Cuando yo era joven se hablaba del milagro alemán. Nada que ver con nosotros; nuestro milagro es mayor, inmenso, inexplicable. Hemos sobrevivido a algunas de las peores gobernanzas de la Historia, sin salvar a un pueblo que ha optado en no pocas disyuntivas por la peor de las opciones, aunque llevamos unos lustros que vamos a dejar en mantillas a Fernando VII, a las guerras carlistas y a Nerón.
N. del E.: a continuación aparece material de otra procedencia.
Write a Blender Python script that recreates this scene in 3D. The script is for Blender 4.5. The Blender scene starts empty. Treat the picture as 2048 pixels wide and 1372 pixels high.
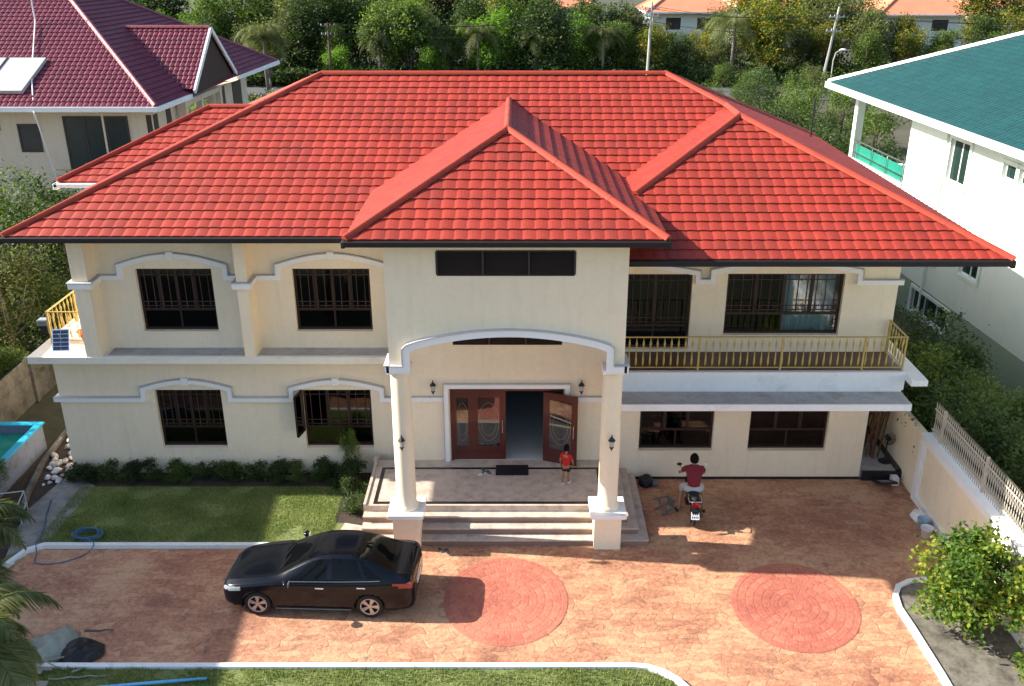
import bpy, math, random
from mathutils import Vector, Matrix, noise
random.seed(7)
R = math.radians
SC = bpy.context.scene
COL = SC.collection
# ---------------------------------------------------------------- camera
cd = bpy.data.cameras.new('camera'); cam = bpy.data.objects.new('camera', cd); COL.objects.link(cam)
cam.location = (0, 0, 14.0); cam.rotation_euler = (R(90 - 22.646), 0, 0)
cd.sensor_width = 36; cd.lens = 33.12; cd.shift_x = -0.00537; cd.clip_end = 3000; cd.clip_start = .1
SC.camera = cam
# ---------------------------------------------------------------- sky, sun, exposure
SUN = Vector((-1.56, 0.165, 1.0)).normalized()
W = bpy.data.worlds.new('World'); SC.world = W; W.use_nodes = True
nt = W.node_tree; nt.nodes.clear()
sky = nt.nodes.new('ShaderNodeTexSky'); sky.sky_type = 'NISHITA'; sky.sun_disc = False
sky.sun_elevation = math.asin(SUN.z); sky.sun_rotation = math.atan2(SUN.x, SUN.y)
sky.altitude = 20; sky.air_density = 1.0; sky.dust_density = 1.6; sky.ozone_density = 1.0
bg = nt.nodes.new('ShaderNodeBackground'); bg.inputs[1].default_value = 0.115
wo = nt.nodes.new('ShaderNodeOutputWorld')
nt.links.new(sky.outputs[0], bg.inputs[0]); nt.links.new(bg.outputs[0], wo.inputs[0])
sd = bpy.data.lights.new('sun', 'SUN'); sd.energy = 5.0; sd.angle = R(0.55); sd.color = (1.0, 0.93, 0.82)
sun = bpy.data.objects.new('sun', sd); COL.objects.link(sun)
sun.rotation_euler = SUN.to_track_quat('Z', 'Y').to_euler(); sun.location = (-60, 10, 40)
SC.view_settings.view_transform = 'Standard'; SC.view_settings.look = 'None'
SC.view_settings.exposure = 1.24; SC.view_settings.gamma = 1.0; SC.view_settings.use_curve_mapping = False

# ---------------------------------------------------------------- mesh builder
def V(*a): return Vector(a)
class MB:
    def __init__(s): s.v = []; s.f = []; s.m = []; s.cur = 0
    def mat(s, i): s.cur = i; return s
    def add(s, vs, fs):
        o = len(s.v); s.v.extend([tuple(p) for p in vs])
        s.f.extend([tuple(i + o for i in f) for f in fs]); s.m.extend([s.cur] * len(fs)); return s
    def quad(s, a, b, c, d): return s.add([a, b, c, d], [(0, 1, 2, 3)])
    def poly(s, ps): return s.add(ps, [tuple(range(len(ps)))])
    def box(s, x0, x1, y0, y1, z0, z1, M=None):
        if x0 > x1: x0, x1 = x1, x0
        if y0 > y1: y0, y1 = y1, y0
        if z0 > z1: z0, z1 = z1, z0
        vs = [V(x, y, z) for z in (z0, z1) for y in (y0, y1) for x in (x0, x1)]
        if M: vs = [M @ p for p in vs]
        return s.add(vs, [(0, 2, 3, 1), (4, 5, 7, 6), (0, 1, 5, 4), (2, 6, 7, 3), (0, 4, 6, 2), (1, 3, 7, 5)])
    def beam(s, p, q, w, h, up=(0, 0, 1)):
        p = Vector(p); q = Vector(q); d = (q - p).normalized(); u = Vector(up)
        r = d.cross(u)
        if r.length < 1e-4: r = d.cross(V(1, 0, 0))
        r.normalize(); u = r.cross(d).normalized()
        vs = [a + r * (i * w / 2) + u * (j * h / 2) for a in (p, q) for i, j in ((-1, -1), (1, -1), (1, 1), (-1, 1))]
        return s.add(vs, [(3, 2, 1, 0), (4, 5, 6, 7), (0, 1, 5, 4), (1, 2, 6, 5), (2, 3, 7, 6), (3, 0, 4, 7)])
    def cyl(s, p, q, r0, r1=None, n=10, caps=True):
        if r1 is None: r1 = r0
        p = Vector(p); q = Vector(q); d = (q - p).normalized(); a = d.orthogonal().normalized(); b = d.cross(a)
        vs = []
        for c, r in ((p, r0), (q, r1)):
            vs += [c + (a * math.cos(2 * math.pi * i / n) + b * math.sin(2 * math.pi * i / n)) * r for i in range(n)]
        fs = [(i, (i + 1) % n, n + (i + 1) % n, n + i) for i in range(n)]
        if caps: fs += [tuple(range(n))[::-1], tuple(range(n, 2 * n))]
        return s.add(vs, fs)
    def tube(s, pts, r, n=6, closed=False):
        pts = [Vector(p) for p in pts]; rs = r if isinstance(r, (list, tuple)) else [r] * len(pts)
        vs = []; N = len(pts); prev = None
        for k, p in enumerate(pts):
            d = (pts[min(k + 1, N - 1)] - pts[max(k - 1, 0)])
            d = d.normalized() if d.length > 1e-6 else V(0, 0, 1)
            a = d.orthogonal().normalized() if prev is None else (prev - d * prev.dot(d)).normalized()
            prev = a; b = d.cross(a)
            vs += [p + (a * math.cos(2 * math.pi * i / n) + b * math.sin(2 * math.pi * i / n)) * rs[k] for i in range(n)]
        fs = [(k * n + i, k * n + (i + 1) % n, (k + 1) * n + (i + 1) % n, (k + 1) * n + i) for k in range(N - 1) for i in range(n)]
        fs += [tuple(range(n))[::-1], tuple(range((N - 1) * n, N * n))]
        return s.add(vs, fs)
    def lathe(s, prof, c=(0, 0, 0), n=12, M=None, sx=1, sy=1):
        c = Vector(c); vs = []
        for r, z in prof:
            for i in range(n):
                p = V(r * sx * math.cos(2 * math.pi * i / n), r * sy * math.sin(2 * math.pi * i / n), z)
                vs.append((M @ p if M else p) + c)
        K = len(prof)
        fs = [(k * n + i, k * n + (i + 1) % n, (k + 1) * n + (i + 1) % n, (k + 1) * n + i) for k in range(K - 1) for i in range(n)]
        if prof[0][0] > 1e-4: fs.append(tuple(range(n))[::-1])
        if prof[-1][0] > 1e-4: fs.append(tuple(range((K - 1) * n, K * n)))
        return s.add(vs, fs)
    def ball(s, c, r, n=10, k=6, sc=(1, 1, 1)):
        c = Vector(c)
        prof = [(max(1e-5, math.sin(math.pi * i / k)) * r, -math.cos(math.pi * i / k) * r) for i in range(k + 1)]
        return s.lathe(prof, c, n, Matrix.Diagonal((sc[0], sc[1], sc[2])).to_4x4())
    def prism(s, ps, z0, z1):
        n = len(ps)
        vs = [V(p[0], p[1], z0) for p in ps] + [V(p[0], p[1], z1) for p in ps]
        fs = [tuple(range(n))[::-1], tuple(range(n, 2 * n))] + [(i, (i + 1) % n, n + (i + 1) % n, n + i) for i in range(n)]
        return s.add(vs, fs)
    def mesh(s, name, mats, smooth=False):
        me = bpy.data.meshes.new(name); me.from_pydata(s.v, [], s.f)
        for m in (mats if isinstance(mats, (list, tuple)) else [mats]): me.materials.append(m)
        if any(s.m): me.polygons.foreach_set('material_index', s.m)
        if smooth: me.polygons.foreach_set('use_smooth', [True] * len(s.f))
        me.update(); return me
    def build(s, name, mats, parent=None, smooth=False, loc=None):
        return link(name, s.mesh(name, mats, smooth), parent, loc)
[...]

Hay una oposición, (varias), a la penosa altura del gobierno (incluso dentro de él) y de sus apoyos, chulos y muletas, lo que convierte el panorama político en un esperpento, una función teatral, en la que se nos dice que se legisla tal o cual cosa, pero que no cunda el pánico, que es para no hacer ni puto caso de la norma, que queda solo como ornato del BOE y por poder decir algo para salvar cada uno la cara ante su peña, mientras la foto del acuerdo, sin que se la partan. Un sindiós.
En fin. Despliego mis Daniel Smith, mis brochas y mis papeles. Un refugio, un placer, una evasión. Pruebo, mezclo, anoto, hago alguna acuarela a ver si sale lo que espero, pongo a Bach y a Serrat de fondo, espero la hora del martini y luego a seguir con las obras completas de Rafael Barrett, mi última adquisición.
El teatro político, que no para, función continua de despropósitos en el Callejón del Gato, sigue lejos, colgao de las alturas. Luego los que se hacen cruces son ellos cuando el recuento. ¿Cómo votarán esto o lo otro? —se preguntan liderzuelos y guruses. Hacéoslo mirar, pero pronto, que la cosa no da más de sí. Ni de fa sostenido.